Five Stocks For Rising Geopolitical Tensions

One effect of this event may be an increase in military spending by the US and NATO allies. Bi-partisan support for congressional sanctions and arms to Ukraine has been talked about by members of congress and should materialize soon. Many NATO members have underspent on defense, and this is likely to change. However, this also benefits US defense contractors, many of whom have substantial international business.

One potential area to watch is cryptocurrency. To what extent it may be used by a Russian oligarchy to avoid sanctions is unclear, but we’re hoping it doesn’t get caught up in US efforts to thwart Russia. Ukrainians have also used crypto during the crisis and given the Russian oligarchy’s proficiency at money laundering with traditional currency and hard assets, although we don’t think crypto will be the primary way they choose to move their capital compared to other methods.

Luckily, western banks have pretty low exposure to Russia. The economic shock faced by Russia itself, already somewhat isolated by sanctions from 2014, will likely not produce financial contagion in the west. Though, the war itself and associated development coupled with/or along with uncertainty could certainly result in a decline in investment and deterioration of credit markets. The commodity shocks seen today will likely continue for a bit and the task of taming inflation for the central banks of the world has become trickier by the largest conflict in Europe since the Yugoslavian Civil War.

5 Stocks for Peace of Mind In A World Of Escalating Geopolitical Tensions

General Dynamics (GD -0.25% ): General Dynamics is a leading US defense contractor with a strong history of rewarding shareholders and has a strong buyback and dividend strategy. It is also slated to benefit from several expanding areas of the US defense budget shifting toward big power confrontation and away from counterterrorism. Importantly, General Dynamics has a solid backlog associated with the modernization of the US nuclear triad which should remain a key priority considering recent developments. GD sells a lot of vehicles to European allies and produces the Abrams battle tank, a particularly useful weapon in a European ground war like that unfolding in Ukraine.

Microsoft (MSFT 0.23% ): There are a lot of things to like about a ubiquitous company like Microsoft. However, some may not know that it provides a lot of cyber security services to the US government. It has a growing role in helping to ensure the safety of the digital space on behalf of the United States and its allies. When Russian hackers breached US government agencies in 2020 with an offensive cyberattack, it was Microsoft, not the spooks who discovered the breach.

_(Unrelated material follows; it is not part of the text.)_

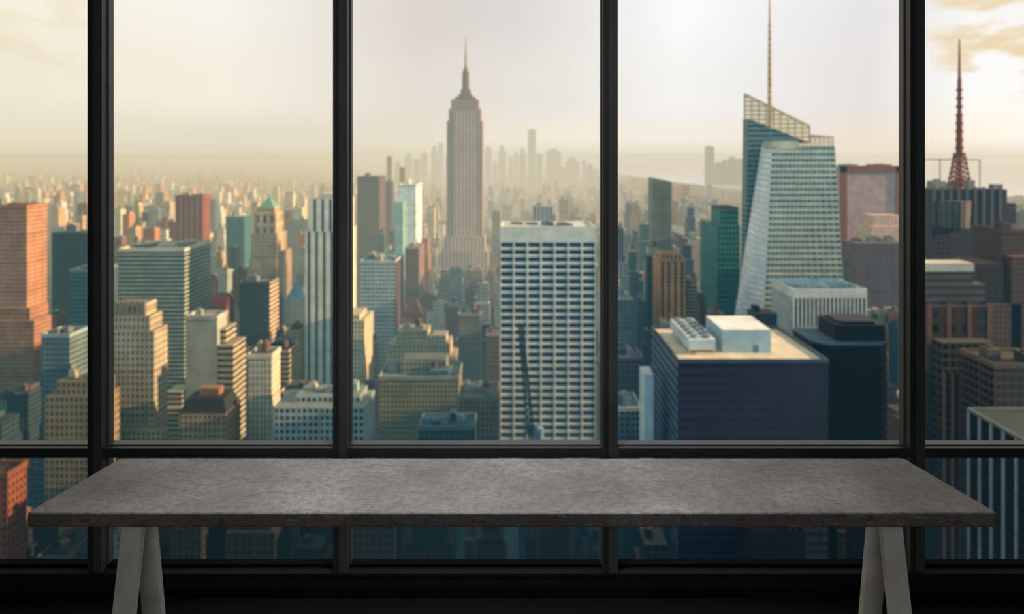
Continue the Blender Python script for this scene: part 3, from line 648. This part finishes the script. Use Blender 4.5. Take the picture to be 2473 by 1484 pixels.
# navy flat roofed block
Y0_, Y1_ = 350, 416; x0, x1 = X(1637, Y0_), X(2000, Y0_); zt = Z(870, Y0_)
t = Bld('office_block', 'large navy block with flat cream roof and white rooftop boxes', 'the navy flat roofed block', x0, x1, Y0_, Y1_, zt, 1360)
b = MB(); b.box(x0, x1, Y0_, Y1_, G, zt-1, (0, 0, 0, 2), 1, 2.6, 4.4); t.part('body', b, [facade('1b2b44', '121c30', .8, .5, .4), plain('e4d4b8'), facade('22405c', '7497b0', .5, .5, .3)])
b = MB(); b.ring(x0-.3, x1+.3, Y0_-.3, Y1_+.3, zt-1.6, 2.0, 1.1); t.part('parapet', b, [plain('3c5060')])
px0, px1, py0, py1 = X(1745, 366), X(1862, 366), 366, 397
b = MB(); b.box(px0, px1, py0, py1, zt-1, zt+11); t.part('penthouse', b, [plain('a4c2ce'), plain('f4f4ec')], 'pale blue rooftop penthouse')
b = MB(); b.box(px1-9, px1-6.5, py0-.1, py0+.2, zt-1, zt+3); t.part('penthouse_door', b, [plain('5a8096'), plain('5a8096')])
ux0, ux1, uy0, uy1 = X(1662, 364), X(1726, 364), 362, 405
cu = MB()
for i in range(5):
    for xx in (ux0+.4, ux1-.8): cu.box(xx, xx+.5, uy0+1+i*9.5, uy0+1.5+i*9.5, zt-1, zt+1.5)
cu.box(ux0, ux1, uy0, uy1, zt+1.5, zt+7)
uo = t.part('cooling_unit', cu, [plain('c9d8da'), plain('f0f0e8')], 'white bank of cooling fans'); uo['wloc'] = tuple(t.root.location)
for i in range(6):
    for j in range(2):
        fx = ux0+(ux1-ux0)*(.27+.46*j); fy = uy0+4+i*7
        b = MB(); b.cyl(fx, fy, 2.4, zt+7, zt+8.6, 14, 2.2)
        o = b.build('fan', [plain('7f9398')], uo)
# dark octagonal building
cx_, cy_ = 211, 455
def octo(rx, ry, ch=.35): return [(cx_-rx*(1-ch), cy_-ry), (cx_+rx*(1-ch), cy_-ry), (cx_+rx, cy_-ry*(1-ch)), (cx_+rx, cy_+ry*(1-ch)), (cx_+rx*(1-ch), cy_+ry), (cx_-rx*(1-ch), cy_+ry), (cx_-rx, cy_+ry*(1-ch)), (cx_-rx, cy_-ry*(1-ch))]
zt = Z(838, 432)
t = Bld('octagonal_tower', 'black octagonal tower with darker rooftop drum right of the navy block', 'the black octagonal tower', cx_-23.5, cx_+23.5, cy_-23, cy_+23, zt, 1360)
b = MB(); b.prism(octo(23.5, 23), None, G, zt, 0, 1, 3.6, 5); t.part('body', b, [facade('10161e', '0c1018', .45, .4, .9), plain('5a6e7a')])
b = MB(); b.prism(octo(23.8, 23.3), None, zt, zt+1.2, 0, 1); t.part('parapet', b, [plain('2a3c4a'), plain('526a78')])
cx_, cy_ = 219, 455
b = MB(); b.prism(octo(16, 15, .18), None, zt+1.2, zt+11, 0, 1); b.prism(octo(12, 11, .18), None, zt+11, zt+12.5, 0, 1); t.part('rooftop_drum', b, [plain('14191c'), plain('2c3438')], 'black rooftop drum')
# antenna tower
Y = 600; x0, x1 = X(2250, Y), X(2436, Y); zt = Z(458, Y)
t = Bld('antenna_tower', 'dark tower carrying a tall red antenna mast in the far right pane', 'the antenna tower', x0, x1, Y, Y+50, zt, 740)
sm = [facade('4a3a30', '1e2024', .6, .5, .6), plain('5a5048')]
b = MB(); b.box(x0, X(2462, Y), Y, Y+50, G, Z(545, Y), 0, 1, 4, 4.4); t.part('body', b, sm)
b = MB(); b.box(x0+2, x1, Y+2, Y+46, Z(545, Y), zt, 0, 1, 5, 9); t.part('upper_tier', b, [facade('483a32', '1c1a1a', .6, .75), plain('6a6a62')])
b = MB(); b.cyl(X(2306, Y), Y+6, 14, Z(550, Y), Z(485, Y), 20, 15); t.part('drum', b, [facade('7a6a5a', '4a4440', .8, .9)])
b = MB(); b.box(X(2438, Y), X(2462, Y), Y+4, Y+40, Z(545, Y), Z(492, Y), 0, 1, 4, 4.4); t.part('side_tier', b, sm)
b = MB()
for i in range(9): b.box(X(2255+i*20, Y), X(2262+i*20, Y), Y+1.2, Y+2, Z(545, Y), Z(452, Y))
t.part('fins', b, [plain('6a5a4c'), plain('7a6a5c')])
for i, (pa, pb, pt_) in enumerate(((2258, 2270, 440), (2345, 2360, 436), (2405, 2428, 446))):
    b = MB(); b.box(X(pa, Y), X(pb, Y), Y+3, Y+9, zt, Z(pt_, Y)); t.part('roof_hut', b, [plain('8f8f86'), plain('8f8f86')])
ax, ay = X(2317, Y+20), Y+20
am = plain('96502e')
b = MB(); zb, zm = zt, Z(372, ay)
for sx in (-1, 1):
    for sy in (-1, 1): b.bar((ax+sx*6.5, ay+sy*6.5, zb), (ax+sx*2.8, ay+sy*2.8, zm), 1.2)
for i in range(7):
    z0 = zb+(zm-zb)*i/7; z1 = zb+(zm-zb)*(i+1)/7; r0 = 6.5-3.7*i/7; r1 = 6.5-3.7*(i+1)/7
    for sx in (-1, 1):
        b.bar((ax+sx*r0, ay-r0, z0), (ax-sx*r1, ay-r1, z1), .9); b.bar((ax-r0, ay+sx*r0, z0), (ax-r1, ay-sx*r1, z1), .9)
    b.ring(ax-r1-.8, ax+r1+.8, ay-r1-.8, ay+r1+.8, z1, .9, .8)
b.cyl(ax, ay, 3.2, zb, zb+9, 12); b.cyl(ax, ay, 1.5, zb+9, zm, 10)
t.part('lattice_base', b, [am])
b = MB(); b.cyl(ax, ay, 2.8, zm-2, Z(280, ay), 10, 2.3); b.cyl(ax, ay, 1.8, Z(280, ay), Z(190, ay), 10, 1.6); b.cyl(ax, ay, 1.3, Z(190, ay), Z(95, ay), 8, .6)
for i in range(8): b.cyl(ax, ay, 3.4-.12*i, Z(360-20*i, ay), Z(355-20*i, ay), 10)
t.part('antenna_mast', b, [am], 'red antenna mast')
b = MB()
xa, xb, zf = X(2270, Y+8), X(2366, Y+8), Z(386, Y+8)
for yy in (Y+8, Y+36):
    for xx in (xa, xb): b.bar((xx, yy, zt), (xx, yy, zf), .6)
    b.bar((xa, yy, zf), (xb, yy, zf), .6)
for xx in (xa, xb): b.bar((xx, Y+8, zf), (xx, Y+36, zf), .6)
t.part('sign_frame', b, [plain('8a7a6a')], 'open rooftop frame')
t.roof(x0+8, x1-4, Y+12, Y+40, zt, 4, ['7f7f76', '5c5650', 'a09c90'], 7)
# stepped brown tower far right
Y = 420; x0, x1 = X(2242, Y), X(2404, Y)
t = Bld('stepped_tower', 'brown stepped tower with pale penthouse bands in the far right pane', 'the brown stepped tower', x0, x1, Y, Y+22, Z(640, Y), 990)
b = MB(); b.box(x0, x1, Y, Y+22, G, Z(900, Y), 0, 1, 5, 5); t.part('body', b, [facade('4a382e', '141618', .62, .62, .4), plain('5a5046')])
b = MB(); b.box(x0, X(2398, Y), Y+2, Y+20, Z(900, Y), Z(742, Y), 0, 1, 10, 9); t.part('middle_tier', b, [facade('6a4632', '141518', .55, .55, .3), plain('5a4a3c')])
b = MB()
for pa in (2243, 2290, 2340, 2388): b.box(X(pa, Y), X(pa+10, Y), Y+1, Y+2, Z(900, Y), Z(736, Y))
t.part('piers', b, [plain('74503c'), plain('74503c')])
b = MB(); b.box(x0, X(2390, Y), Y+4, Y+20, Z(742, Y), Z(690, Y), 0, 1, 30, 4.5); b.box(x0, X(2366, Y), Y+6, Y+19, Z(690, Y), Z(655, Y), 0, 1, 30, 4.5); t.part('upper_tier', b, [facade('5a4e44', '26262a', 1, .5, .2), plain('5a564e')])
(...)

Chicago Mercantile Exchange (CME 0.76% ): CME is one of the most prominent exchanges in the world. Volatility is good business for the company that derives the majority of its revenue from volume-based income on energy and interest rate derivatives. The company has a countercyclical element to its price appreciation because when investors are buying more instruments to hedge during times of elevated uncertainty, CME makes more money. We suspect there will be a lot of energy risk management regarding this activity which CME should benefit from.

Baker-Hughes (BKR -1.71% ): Obviously an energy company was going to appear on this list. Since the beginning of 2022, Energy has been by far the best place to put your money. We like Baker-Hughes for a number of reasons in addition to just the energy adjacent side of the business. It has a great management team and also has a strong renewables business that will likely benefit from the continued European shift away from reliance on Russian energy. The company has a better balance sheet than its peers and its Turbomachinery & Process Solutions business is best in class and gives it ESG credentials as well.

Raytheon (RTX -0.76% ): In Putin’s chilling speech announcing the invasion he appeared to refer his recent advances in hypersonic nuclear delivery systems as a deterrent to western involvement. Raytheon is the US defense contractor leading our own hypersonic capabilities, which are likely much greater than the public knows. Like General Dynamics, we selected this defense contractor because of its special competencies. It is a leader in defense applications in the newest domain of space, cyber capabilities, and also missile defense. These are all areas of the defense budget that may benefit from the modern security situation and pivot toward Great-Power competition.